SHORT PROBLEM: Transcribe the material from its first line onward, ending with the line that contains "rng = random.Random(7)" and adding nothing beyond it.

--- begin ---

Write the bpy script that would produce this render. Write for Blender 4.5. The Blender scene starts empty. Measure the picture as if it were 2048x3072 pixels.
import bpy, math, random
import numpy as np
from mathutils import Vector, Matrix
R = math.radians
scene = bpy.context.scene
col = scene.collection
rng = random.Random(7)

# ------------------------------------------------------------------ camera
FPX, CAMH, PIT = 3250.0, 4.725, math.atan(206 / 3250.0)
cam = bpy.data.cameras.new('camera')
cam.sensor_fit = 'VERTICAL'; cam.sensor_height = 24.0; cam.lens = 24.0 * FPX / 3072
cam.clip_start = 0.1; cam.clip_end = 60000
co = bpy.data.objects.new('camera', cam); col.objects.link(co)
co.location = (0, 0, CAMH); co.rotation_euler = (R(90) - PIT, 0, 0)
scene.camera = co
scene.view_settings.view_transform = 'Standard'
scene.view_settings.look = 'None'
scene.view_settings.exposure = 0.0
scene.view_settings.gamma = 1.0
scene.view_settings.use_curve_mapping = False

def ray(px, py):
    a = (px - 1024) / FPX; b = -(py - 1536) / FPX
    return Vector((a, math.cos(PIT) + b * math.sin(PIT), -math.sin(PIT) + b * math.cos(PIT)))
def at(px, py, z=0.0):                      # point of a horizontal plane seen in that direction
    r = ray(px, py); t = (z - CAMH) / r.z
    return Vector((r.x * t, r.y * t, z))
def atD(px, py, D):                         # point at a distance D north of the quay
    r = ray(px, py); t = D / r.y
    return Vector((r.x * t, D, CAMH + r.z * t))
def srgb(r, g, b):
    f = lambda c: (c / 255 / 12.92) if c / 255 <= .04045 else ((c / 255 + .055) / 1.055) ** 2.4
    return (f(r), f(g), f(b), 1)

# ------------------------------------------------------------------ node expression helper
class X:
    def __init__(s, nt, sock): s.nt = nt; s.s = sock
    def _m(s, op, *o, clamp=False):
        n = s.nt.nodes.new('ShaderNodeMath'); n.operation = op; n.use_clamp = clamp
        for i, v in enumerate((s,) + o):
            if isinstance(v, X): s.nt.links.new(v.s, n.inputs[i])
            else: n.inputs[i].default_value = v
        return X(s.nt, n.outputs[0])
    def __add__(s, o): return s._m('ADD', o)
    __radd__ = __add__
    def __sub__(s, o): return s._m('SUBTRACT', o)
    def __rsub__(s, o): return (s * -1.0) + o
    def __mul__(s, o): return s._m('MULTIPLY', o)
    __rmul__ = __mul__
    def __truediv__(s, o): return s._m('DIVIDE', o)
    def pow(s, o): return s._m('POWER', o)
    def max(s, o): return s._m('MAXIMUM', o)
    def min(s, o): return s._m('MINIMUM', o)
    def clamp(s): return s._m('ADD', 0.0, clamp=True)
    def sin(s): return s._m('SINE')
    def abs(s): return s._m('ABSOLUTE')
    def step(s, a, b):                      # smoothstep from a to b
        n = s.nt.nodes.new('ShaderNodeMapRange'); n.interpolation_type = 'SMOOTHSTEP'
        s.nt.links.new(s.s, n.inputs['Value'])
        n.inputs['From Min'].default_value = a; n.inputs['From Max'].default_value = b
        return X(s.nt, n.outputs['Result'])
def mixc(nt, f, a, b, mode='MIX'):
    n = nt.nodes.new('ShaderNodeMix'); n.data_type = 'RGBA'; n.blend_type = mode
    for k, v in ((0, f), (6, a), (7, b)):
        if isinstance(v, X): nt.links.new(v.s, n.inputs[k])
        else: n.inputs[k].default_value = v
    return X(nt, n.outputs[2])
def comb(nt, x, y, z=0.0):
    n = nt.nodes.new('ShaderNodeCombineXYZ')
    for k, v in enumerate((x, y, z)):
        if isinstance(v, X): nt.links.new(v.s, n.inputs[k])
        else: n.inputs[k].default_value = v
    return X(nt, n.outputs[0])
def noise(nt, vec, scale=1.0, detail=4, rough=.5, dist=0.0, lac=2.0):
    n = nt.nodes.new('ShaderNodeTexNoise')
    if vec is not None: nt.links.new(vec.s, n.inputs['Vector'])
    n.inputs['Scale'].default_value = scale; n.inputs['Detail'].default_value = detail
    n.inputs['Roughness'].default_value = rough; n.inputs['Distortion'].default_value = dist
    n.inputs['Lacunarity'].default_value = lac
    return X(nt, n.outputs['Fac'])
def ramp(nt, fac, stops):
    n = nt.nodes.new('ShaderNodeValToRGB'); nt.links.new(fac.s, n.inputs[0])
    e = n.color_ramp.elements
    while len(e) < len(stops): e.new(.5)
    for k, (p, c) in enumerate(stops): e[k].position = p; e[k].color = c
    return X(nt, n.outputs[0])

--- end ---

FULL OUTPUT:
Write the bpy script that would produce this render. Write for Blender 4.5. The Blender scene starts empty. Measure the picture as if it were 2048x3072 pixels.
import bpy, math, random
import numpy as np
from mathutils import Vector, Matrix
R = math.radians
scene = bpy.context.scene
col = scene.collection
rng = random.Random(7)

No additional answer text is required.